We acquire this mistaken idea that we need to look a certain way from our personal family experience growing up and from the culture we live in. For most of us, the culture educates us about how to look through the media and celebrities: our goal should be to look young, fashionable, thin, lean and healthy at all times in all places. We’re not actually taught how to take care of ourselves except in superficial ways like massages and facials. We’re taught that self-care is predicated on how we look in the mirror.

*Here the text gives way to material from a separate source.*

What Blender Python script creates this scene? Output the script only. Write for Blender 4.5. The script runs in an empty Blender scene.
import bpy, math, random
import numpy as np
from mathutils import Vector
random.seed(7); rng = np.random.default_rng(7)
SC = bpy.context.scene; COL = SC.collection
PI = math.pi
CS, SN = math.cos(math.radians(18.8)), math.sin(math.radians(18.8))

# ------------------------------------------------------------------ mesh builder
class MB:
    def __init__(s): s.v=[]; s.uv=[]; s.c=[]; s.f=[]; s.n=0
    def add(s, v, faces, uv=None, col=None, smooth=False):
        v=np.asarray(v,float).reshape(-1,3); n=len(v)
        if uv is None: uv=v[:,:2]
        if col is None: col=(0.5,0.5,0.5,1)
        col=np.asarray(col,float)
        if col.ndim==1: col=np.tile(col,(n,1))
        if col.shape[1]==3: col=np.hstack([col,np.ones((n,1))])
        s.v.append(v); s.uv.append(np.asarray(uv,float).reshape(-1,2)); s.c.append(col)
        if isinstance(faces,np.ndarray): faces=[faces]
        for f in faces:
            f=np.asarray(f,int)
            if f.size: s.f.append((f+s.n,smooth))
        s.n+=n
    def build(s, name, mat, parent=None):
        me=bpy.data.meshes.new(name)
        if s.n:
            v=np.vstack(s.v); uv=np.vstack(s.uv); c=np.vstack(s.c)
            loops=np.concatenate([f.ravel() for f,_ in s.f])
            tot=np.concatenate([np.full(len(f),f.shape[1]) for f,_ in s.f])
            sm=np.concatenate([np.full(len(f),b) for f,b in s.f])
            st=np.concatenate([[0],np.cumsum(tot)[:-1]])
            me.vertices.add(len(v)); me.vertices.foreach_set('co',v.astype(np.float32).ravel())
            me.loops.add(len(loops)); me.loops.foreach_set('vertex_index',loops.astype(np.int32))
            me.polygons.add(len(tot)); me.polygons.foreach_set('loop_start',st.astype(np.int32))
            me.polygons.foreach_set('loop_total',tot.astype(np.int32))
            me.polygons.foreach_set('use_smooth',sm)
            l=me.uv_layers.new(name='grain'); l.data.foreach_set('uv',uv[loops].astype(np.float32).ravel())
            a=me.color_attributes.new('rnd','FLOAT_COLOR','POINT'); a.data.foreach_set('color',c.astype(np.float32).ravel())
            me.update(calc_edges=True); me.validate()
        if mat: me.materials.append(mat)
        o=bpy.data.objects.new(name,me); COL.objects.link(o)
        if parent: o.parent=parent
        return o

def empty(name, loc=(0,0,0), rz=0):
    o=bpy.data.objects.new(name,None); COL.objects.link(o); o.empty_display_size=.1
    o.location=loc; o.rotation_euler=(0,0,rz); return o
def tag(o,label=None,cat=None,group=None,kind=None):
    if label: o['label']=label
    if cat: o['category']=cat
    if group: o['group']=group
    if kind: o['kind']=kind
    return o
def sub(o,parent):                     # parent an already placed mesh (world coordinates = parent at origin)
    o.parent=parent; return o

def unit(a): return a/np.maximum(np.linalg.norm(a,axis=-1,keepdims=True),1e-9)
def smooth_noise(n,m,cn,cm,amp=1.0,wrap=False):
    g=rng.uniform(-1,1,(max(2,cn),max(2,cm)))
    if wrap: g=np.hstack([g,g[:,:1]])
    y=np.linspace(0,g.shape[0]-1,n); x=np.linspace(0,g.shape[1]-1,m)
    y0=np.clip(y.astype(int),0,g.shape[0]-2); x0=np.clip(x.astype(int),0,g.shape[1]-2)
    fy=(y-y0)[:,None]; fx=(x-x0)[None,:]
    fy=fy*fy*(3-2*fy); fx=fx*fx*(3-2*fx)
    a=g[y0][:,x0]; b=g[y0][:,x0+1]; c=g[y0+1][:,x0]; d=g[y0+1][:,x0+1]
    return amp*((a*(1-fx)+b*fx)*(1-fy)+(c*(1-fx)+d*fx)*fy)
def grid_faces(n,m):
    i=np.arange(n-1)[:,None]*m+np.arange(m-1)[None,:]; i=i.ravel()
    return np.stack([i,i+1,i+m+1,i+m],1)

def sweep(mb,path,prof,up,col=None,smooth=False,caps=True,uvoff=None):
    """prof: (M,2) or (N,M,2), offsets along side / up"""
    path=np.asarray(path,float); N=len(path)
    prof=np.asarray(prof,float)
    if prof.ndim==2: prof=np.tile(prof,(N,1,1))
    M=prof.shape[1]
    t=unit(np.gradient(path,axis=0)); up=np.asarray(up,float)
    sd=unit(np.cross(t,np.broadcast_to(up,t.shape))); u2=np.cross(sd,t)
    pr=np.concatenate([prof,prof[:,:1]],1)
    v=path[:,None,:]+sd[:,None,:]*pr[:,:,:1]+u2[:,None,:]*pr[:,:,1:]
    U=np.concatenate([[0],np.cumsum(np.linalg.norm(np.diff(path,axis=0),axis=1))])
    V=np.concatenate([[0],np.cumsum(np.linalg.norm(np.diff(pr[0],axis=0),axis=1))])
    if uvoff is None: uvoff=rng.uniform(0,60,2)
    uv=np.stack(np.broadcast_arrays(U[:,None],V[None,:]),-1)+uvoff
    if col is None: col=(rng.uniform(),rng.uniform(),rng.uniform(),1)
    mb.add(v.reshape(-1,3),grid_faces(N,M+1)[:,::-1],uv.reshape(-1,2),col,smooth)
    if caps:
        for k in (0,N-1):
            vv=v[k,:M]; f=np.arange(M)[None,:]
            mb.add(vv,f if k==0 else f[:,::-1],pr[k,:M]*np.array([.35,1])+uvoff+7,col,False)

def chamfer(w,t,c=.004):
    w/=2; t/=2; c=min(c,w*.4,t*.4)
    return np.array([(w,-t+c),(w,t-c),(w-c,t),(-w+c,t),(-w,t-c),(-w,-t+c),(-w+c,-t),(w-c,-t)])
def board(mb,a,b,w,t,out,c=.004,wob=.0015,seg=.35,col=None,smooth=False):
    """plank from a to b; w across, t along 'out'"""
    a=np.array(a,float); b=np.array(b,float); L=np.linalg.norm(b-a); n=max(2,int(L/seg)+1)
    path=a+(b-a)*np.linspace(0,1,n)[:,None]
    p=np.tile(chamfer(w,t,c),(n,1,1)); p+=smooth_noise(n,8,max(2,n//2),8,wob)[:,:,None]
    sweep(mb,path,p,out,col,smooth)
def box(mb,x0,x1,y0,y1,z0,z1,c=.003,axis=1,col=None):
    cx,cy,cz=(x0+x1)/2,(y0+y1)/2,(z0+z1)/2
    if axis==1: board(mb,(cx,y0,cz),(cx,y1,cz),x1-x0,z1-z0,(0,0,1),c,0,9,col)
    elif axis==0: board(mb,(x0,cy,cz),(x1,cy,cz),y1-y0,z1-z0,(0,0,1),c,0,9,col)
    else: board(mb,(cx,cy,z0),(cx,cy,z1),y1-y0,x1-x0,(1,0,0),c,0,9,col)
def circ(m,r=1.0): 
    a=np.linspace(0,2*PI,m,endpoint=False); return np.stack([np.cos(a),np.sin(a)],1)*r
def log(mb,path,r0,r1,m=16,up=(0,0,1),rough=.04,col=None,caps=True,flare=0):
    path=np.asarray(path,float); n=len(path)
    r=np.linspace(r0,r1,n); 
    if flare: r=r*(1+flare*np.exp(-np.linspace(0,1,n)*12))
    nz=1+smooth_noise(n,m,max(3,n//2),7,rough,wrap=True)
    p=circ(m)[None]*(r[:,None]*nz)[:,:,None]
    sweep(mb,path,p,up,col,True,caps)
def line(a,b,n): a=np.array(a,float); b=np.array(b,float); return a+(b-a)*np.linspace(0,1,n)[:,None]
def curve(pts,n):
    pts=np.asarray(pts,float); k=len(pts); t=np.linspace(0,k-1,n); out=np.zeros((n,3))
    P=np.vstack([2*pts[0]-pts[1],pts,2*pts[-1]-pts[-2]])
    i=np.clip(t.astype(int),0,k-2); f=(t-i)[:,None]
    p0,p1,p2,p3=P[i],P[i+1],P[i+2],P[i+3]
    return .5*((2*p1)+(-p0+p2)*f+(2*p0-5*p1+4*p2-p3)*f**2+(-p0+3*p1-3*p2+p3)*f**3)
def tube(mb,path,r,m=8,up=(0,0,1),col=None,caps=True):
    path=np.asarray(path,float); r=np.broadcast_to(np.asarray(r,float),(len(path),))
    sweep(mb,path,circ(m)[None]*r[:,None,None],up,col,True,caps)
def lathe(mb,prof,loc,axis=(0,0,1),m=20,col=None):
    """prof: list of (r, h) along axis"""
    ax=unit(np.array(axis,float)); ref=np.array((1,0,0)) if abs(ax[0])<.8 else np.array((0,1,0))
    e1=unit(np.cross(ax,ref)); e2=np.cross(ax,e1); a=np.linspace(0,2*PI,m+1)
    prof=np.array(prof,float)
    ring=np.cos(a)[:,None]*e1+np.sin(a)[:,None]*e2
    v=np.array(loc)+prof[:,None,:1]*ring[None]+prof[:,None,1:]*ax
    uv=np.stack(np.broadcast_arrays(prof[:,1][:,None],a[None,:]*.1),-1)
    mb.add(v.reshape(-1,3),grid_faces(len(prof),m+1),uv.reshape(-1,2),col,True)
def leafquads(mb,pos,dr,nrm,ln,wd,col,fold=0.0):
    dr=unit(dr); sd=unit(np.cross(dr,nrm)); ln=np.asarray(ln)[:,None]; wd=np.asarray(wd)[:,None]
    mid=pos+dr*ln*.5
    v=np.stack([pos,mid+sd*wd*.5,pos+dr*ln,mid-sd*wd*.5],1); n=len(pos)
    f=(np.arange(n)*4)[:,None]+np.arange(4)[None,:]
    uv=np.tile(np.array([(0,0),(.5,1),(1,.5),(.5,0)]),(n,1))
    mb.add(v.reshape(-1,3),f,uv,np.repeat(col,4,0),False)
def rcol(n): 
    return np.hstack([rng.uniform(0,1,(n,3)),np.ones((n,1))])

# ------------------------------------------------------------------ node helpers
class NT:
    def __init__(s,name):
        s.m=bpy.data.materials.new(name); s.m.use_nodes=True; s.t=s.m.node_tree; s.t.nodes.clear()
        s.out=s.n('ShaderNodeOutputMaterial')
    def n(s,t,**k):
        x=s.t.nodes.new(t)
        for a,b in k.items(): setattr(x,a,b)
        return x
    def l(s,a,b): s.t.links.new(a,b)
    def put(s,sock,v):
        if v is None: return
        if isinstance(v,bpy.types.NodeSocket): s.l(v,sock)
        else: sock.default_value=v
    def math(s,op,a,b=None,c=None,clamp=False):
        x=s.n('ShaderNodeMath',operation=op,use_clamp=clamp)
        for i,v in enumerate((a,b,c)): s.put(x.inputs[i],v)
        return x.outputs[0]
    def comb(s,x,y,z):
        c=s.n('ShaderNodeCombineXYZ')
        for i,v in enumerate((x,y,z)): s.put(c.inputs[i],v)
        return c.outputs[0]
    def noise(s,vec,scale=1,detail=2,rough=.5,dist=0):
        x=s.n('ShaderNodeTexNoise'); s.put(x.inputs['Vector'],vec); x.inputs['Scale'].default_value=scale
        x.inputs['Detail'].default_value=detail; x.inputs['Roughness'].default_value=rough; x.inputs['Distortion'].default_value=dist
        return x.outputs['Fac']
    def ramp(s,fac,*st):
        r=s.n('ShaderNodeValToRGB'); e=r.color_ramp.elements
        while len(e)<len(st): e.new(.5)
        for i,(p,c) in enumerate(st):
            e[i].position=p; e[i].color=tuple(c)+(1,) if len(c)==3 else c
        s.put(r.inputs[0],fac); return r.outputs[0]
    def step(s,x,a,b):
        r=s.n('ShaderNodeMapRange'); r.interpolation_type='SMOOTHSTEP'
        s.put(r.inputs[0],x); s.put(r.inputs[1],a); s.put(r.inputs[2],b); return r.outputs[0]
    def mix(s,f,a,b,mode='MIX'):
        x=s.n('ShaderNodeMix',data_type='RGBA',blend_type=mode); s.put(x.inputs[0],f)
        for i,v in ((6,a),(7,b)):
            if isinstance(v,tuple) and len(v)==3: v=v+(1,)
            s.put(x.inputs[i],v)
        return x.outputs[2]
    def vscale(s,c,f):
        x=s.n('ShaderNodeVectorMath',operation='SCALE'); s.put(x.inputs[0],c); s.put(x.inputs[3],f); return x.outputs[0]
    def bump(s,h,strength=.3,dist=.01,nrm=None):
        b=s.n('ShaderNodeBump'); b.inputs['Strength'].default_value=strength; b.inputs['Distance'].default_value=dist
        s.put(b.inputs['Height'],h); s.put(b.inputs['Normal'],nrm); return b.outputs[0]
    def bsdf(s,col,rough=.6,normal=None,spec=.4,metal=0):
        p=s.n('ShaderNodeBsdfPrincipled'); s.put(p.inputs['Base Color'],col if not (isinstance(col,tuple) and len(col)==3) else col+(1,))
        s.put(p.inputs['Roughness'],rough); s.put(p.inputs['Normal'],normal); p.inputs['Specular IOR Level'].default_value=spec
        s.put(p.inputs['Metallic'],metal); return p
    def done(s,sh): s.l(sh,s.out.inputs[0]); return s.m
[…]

Add to culture having parents or other significant care-takers who were over-focused on looks, and it’s almost inescapable not to succumb to this fixation. Sometimes, however, we go in the opposite direction, which is saying and acting like we don’t give a hoot what we look like. This kind of sad rebellion doesn’t come from maturity but is our I’ll-show-you way of pretending to our parents that we are independent from them and can think for ourselves. Except that truly thinking for ourselves does not necessarily mean being the opposite of what they are or want us to be.
You are at risk of an appearance pre-occupation if you had parents (like mine) who fussed over their own appearance beyond what was necessary, or if they fretted over how you looked when you probably looked fine. The message they gave you—the one I got—was that at all times you must be concerned with your hair, posture, neatness, clothes, and in compliance with whatever was in fashion. You couldn’t throw on any old thing if you were leaving the house. Sometimes you couldn’t even wear it in the house. No place was safe from the appearance police.
There is hope for us. One day a client showed up to session in a totally mismatched outfit. In fact, each item of clothing or accessory clashed with all others. She did it to prove it’s possible to survive such a thing and to feel free. I hope to follow in her footsteps someday, perhaps wearing a pair of mismatched shoes which I once did by accident in downtown Boston—and no one even noticed!